The request:
Return the whole listing exactly as it stands.

----

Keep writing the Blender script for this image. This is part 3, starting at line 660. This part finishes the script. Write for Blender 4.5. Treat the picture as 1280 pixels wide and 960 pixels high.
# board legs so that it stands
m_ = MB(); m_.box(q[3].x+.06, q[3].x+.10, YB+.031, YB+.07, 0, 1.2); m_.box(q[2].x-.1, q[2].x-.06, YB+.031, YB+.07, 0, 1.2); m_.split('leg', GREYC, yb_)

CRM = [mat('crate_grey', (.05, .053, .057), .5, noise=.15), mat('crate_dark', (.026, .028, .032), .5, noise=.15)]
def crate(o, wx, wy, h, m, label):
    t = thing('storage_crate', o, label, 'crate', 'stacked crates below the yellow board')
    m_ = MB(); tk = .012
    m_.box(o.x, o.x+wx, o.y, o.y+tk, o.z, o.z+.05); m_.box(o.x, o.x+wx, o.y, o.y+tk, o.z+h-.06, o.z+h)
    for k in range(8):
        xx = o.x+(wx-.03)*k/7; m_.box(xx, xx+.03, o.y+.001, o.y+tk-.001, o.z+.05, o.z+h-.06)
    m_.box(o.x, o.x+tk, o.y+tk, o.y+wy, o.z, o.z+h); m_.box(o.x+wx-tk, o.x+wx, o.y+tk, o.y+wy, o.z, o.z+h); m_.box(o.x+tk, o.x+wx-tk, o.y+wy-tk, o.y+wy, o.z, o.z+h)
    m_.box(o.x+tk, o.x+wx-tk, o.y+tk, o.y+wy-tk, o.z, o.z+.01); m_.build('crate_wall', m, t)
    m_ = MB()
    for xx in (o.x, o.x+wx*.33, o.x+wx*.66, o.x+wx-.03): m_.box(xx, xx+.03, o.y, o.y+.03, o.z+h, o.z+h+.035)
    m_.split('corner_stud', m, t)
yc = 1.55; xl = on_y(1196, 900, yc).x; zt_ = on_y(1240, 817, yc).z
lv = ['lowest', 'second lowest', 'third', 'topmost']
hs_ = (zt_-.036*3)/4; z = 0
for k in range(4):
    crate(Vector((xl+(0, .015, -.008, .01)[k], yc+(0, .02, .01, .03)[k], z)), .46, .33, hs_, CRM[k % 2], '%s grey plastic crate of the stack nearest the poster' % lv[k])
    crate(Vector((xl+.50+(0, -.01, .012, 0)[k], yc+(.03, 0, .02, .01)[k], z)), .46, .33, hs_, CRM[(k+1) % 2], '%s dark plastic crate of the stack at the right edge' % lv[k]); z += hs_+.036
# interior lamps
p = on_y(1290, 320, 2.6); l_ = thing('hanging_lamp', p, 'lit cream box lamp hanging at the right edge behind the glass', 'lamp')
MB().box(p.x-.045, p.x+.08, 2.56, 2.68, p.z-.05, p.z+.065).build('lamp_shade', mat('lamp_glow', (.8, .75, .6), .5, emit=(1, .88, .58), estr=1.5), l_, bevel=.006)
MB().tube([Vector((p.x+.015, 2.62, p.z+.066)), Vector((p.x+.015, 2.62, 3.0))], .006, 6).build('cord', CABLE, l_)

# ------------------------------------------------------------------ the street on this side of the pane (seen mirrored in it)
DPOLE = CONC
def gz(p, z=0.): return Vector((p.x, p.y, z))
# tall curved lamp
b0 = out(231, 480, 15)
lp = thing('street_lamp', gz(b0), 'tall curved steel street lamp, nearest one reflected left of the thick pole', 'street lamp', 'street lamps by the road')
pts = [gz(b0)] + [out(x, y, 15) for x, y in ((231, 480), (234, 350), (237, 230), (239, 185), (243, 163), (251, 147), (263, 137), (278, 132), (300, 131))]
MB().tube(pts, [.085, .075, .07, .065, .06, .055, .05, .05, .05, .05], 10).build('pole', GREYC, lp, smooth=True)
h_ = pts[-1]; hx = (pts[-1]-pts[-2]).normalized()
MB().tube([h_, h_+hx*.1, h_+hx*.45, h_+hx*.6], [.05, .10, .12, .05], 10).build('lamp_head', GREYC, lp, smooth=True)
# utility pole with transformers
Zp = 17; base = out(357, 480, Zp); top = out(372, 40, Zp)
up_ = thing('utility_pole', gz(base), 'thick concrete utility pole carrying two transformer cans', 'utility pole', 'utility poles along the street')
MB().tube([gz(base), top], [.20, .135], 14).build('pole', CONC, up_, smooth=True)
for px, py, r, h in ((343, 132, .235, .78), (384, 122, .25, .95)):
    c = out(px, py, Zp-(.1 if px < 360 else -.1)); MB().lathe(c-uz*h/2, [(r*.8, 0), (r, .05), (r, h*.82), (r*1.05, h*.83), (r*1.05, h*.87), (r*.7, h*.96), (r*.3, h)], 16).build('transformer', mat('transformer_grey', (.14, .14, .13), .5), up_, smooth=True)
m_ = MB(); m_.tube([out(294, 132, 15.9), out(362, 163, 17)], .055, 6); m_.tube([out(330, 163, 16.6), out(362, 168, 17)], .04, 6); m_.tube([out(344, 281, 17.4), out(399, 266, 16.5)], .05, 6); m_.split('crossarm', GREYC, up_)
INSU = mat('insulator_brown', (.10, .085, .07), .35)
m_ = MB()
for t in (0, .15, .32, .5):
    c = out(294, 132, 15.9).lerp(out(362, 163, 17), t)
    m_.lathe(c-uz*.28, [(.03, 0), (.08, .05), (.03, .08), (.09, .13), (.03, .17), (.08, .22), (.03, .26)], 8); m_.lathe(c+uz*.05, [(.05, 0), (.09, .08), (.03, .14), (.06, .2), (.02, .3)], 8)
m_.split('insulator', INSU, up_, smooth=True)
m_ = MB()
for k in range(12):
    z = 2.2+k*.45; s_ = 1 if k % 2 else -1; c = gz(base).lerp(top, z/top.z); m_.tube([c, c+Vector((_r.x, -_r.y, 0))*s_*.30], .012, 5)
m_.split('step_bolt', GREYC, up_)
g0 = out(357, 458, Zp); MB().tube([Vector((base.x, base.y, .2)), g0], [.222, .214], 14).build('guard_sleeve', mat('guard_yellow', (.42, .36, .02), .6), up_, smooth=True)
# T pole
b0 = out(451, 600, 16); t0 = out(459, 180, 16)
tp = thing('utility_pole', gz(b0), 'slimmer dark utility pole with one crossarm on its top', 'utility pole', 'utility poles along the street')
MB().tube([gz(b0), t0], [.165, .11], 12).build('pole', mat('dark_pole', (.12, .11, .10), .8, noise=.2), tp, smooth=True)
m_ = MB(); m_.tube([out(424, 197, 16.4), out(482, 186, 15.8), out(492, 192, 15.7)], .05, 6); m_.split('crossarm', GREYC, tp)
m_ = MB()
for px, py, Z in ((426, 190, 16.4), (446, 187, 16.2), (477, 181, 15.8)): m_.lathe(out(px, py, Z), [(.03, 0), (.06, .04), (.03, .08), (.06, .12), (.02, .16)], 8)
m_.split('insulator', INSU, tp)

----

Exercise answer:
Keep writing the Blender script for this image. This is part 3, starting at line 660. This part finishes the script. Write for Blender 4.5. Treat the picture as 1280 pixels wide and 960 pixels high.
# board legs so that it stands
m_ = MB(); m_.box(q[3].x+.06, q[3].x+.10, YB+.031, YB+.07, 0, 1.2); m_.box(q[2].x-.1, q[2].x-.06, YB+.031, YB+.07, 0, 1.2); m_.split('leg', GREYC, yb_)

CRM = [mat('crate_grey', (.05, .053, .057), .5, noise=.15), mat('crate_dark', (.026, .028, .032), .5, noise=.15)]
def crate(o, wx, wy, h, m, label):
    t = thing('storage_crate', o, label, 'crate', 'stacked crates below the yellow board')
    m_ = MB(); tk = .012
    m_.box(o.x, o.x+wx, o.y, o.y+tk, o.z, o.z+.05); m_.box(o.x, o.x+wx, o.y, o.y+tk, o.z+h-.06, o.z+h)
    for k in range(8):
        xx = o.x+(wx-.03)*k/7; m_.box(xx, xx+.03, o.y+.001, o.y+tk-.001, o.z+.05, o.z+h-.06)
    m_.box(o.x, o.x+tk, o.y+tk, o.y+wy, o.z, o.z+h); m_.box(o.x+wx-tk, o.x+wx, o.y+tk, o.y+wy, o.z, o.z+h); m_.box(o.x+tk, o.x+wx-tk, o.y+wy-tk, o.y+wy, o.z, o.z+h)
    m_.box(o.x+tk, o.x+wx-tk, o.y+tk, o.y+wy-tk, o.z, o.z+.01); m_.build('crate_wall', m, t)
    m_ = MB()
    for xx in (o.x, o.x+wx*.33, o.x+wx*.66, o.x+wx-.03): m_.box(xx, xx+.03, o.y, o.y+.03, o.z+h, o.z+h+.035)
    m_.split('corner_stud', m, t)
yc = 1.55; xl = on_y(1196, 900, yc).x; zt_ = on_y(1240, 817, yc).z
lv = ['lowest', 'second lowest', 'third', 'topmost']
hs_ = (zt_-.036*3)/4; z = 0
for k in range(4):
    crate(Vector((xl+(0, .015, -.008, .01)[k], yc+(0, .02, .01, .03)[k], z)), .46, .33, hs_, CRM[k % 2], '%s grey plastic crate of the stack nearest the poster' % lv[k])
    crate(Vector((xl+.50+(0, -.01, .012, 0)[k], yc+(.03, 0, .02, .01)[k], z)), .46, .33, hs_, CRM[(k+1) % 2], '%s dark plastic crate of the stack at the right edge' % lv[k]); z += hs_+.036
# interior lamps
p = on_y(1290, 320, 2.6); l_ = thing('hanging_lamp', p, 'lit cream box lamp hanging at the right edge behind the glass', 'lamp')
MB().box(p.x-.045, p.x+.08, 2.56, 2.68, p.z-.05, p.z+.065).build('lamp_shade', mat('lamp_glow', (.8, .75, .6), .5, emit=(1, .88, .58), estr=1.5), l_, bevel=.006)
MB().tube([Vector((p.x+.015, 2.62, p.z+.066)), Vector((p.x+.015, 2.62, 3.0))], .006, 6).build('cord', CABLE, l_)

# ------------------------------------------------------------------ the street on this side of the pane (seen mirrored in it)
DPOLE = CONC
def gz(p, z=0.): return Vector((p.x, p.y, z))
# tall curved lamp
b0 = out(231, 480, 15)
lp = thing('street_lamp', gz(b0), 'tall curved steel street lamp, nearest one reflected left of the thick pole', 'street lamp', 'street lamps by the road')
pts = [gz(b0)] + [out(x, y, 15) for x, y in ((231, 480), (234, 350), (237, 230), (239, 185), (243, 163), (251, 147), (263, 137), (278, 132), (300, 131))]
MB().tube(pts, [.085, .075, .07, .065, .06, .055, .05, .05, .05, .05], 10).build('pole', GREYC, lp, smooth=True)
h_ = pts[-1]; hx = (pts[-1]-pts[-2]).normalized()
MB().tube([h_, h_+hx*.1, h_+hx*.45, h_+hx*.6], [.05, .10, .12, .05], 10).build('lamp_head', GREYC, lp, smooth=True)
# utility pole with transformers
Zp = 17; base = out(357, 480, Zp); top = out(372, 40, Zp)
up_ = thing('utility_pole', gz(base), 'thick concrete utility pole carrying two transformer cans', 'utility pole', 'utility poles along the street')
MB().tube([gz(base), top], [.20, .135], 14).build('pole', CONC, up_, smooth=True)
for px, py, r, h in ((343, 132, .235, .78), (384, 122, .25, .95)):
    c = out(px, py, Zp-(.1 if px < 360 else -.1)); MB().lathe(c-uz*h/2, [(r*.8, 0), (r, .05), (r, h*.82), (r*1.05, h*.83), (r*1.05, h*.87), (r*.7, h*.96), (r*.3, h)], 16).build('transformer', mat('transformer_grey', (.14, .14, .13), .5), up_, smooth=True)
m_ = MB(); m_.tube([out(294, 132, 15.9), out(362, 163, 17)], .055, 6); m_.tube([out(330, 163, 16.6), out(362, 168, 17)], .04, 6); m_.tube([out(344, 281, 17.4), out(399, 266, 16.5)], .05, 6); m_.split('crossarm', GREYC, up_)
INSU = mat('insulator_brown', (.10, .085, .07), .35)
m_ = MB()
for t in (0, .15, .32, .5):
    c = out(294, 132, 15.9).lerp(out(362, 163, 17), t)
    m_.lathe(c-uz*.28, [(.03, 0), (.08, .05), (.03, .08), (.09, .13), (.03, .17), (.08, .22), (.03, .26)], 8); m_.lathe(c+uz*.05, [(.05, 0), (.09, .08), (.03, .14), (.06, .2), (.02, .3)], 8)
m_.split('insulator', INSU, up_, smooth=True)
m_ = MB()
for k in range(12):
    z = 2.2+k*.45; s_ = 1 if k % 2 else -1; c = gz(base).lerp(top, z/top.z); m_.tube([c, c+Vector((_r.x, -_r.y, 0))*s_*.30], .012, 5)
m_.split('step_bolt', GREYC, up_)
g0 = out(357, 458, Zp); MB().tube([Vector((base.x, base.y, .2)), g0], [.222, .214], 14).build('guard_sleeve', mat('guard_yellow', (.42, .36, .02), .6), up_, smooth=True)
# T pole
b0 = out(451, 600, 16); t0 = out(459, 180, 16)
tp = thing('utility_pole', gz(b0), 'slimmer dark utility pole with one crossarm on its top', 'utility pole', 'utility poles along the street')
MB().tube([gz(b0), t0], [.165, .11], 12).build('pole', mat('dark_pole', (.12, .11, .10), .8, noise=.2), tp, smooth=True)
m_ = MB(); m_.tube([out(424, 197, 16.4), out(482, 186, 15.8), out(492, 192, 15.7)], .05, 6); m_.split('crossarm', GREYC, tp)
m_ = MB()
for px, py, Z in ((426, 190, 16.4), (446, 187, 16.2), (477, 181, 15.8)): m_.lathe(out(px, py, Z), [(.03, 0), (.06, .04), (.03, .08), (.06, .12), (.02, .16)], 8)
m_.split('insulator', INSU, tp)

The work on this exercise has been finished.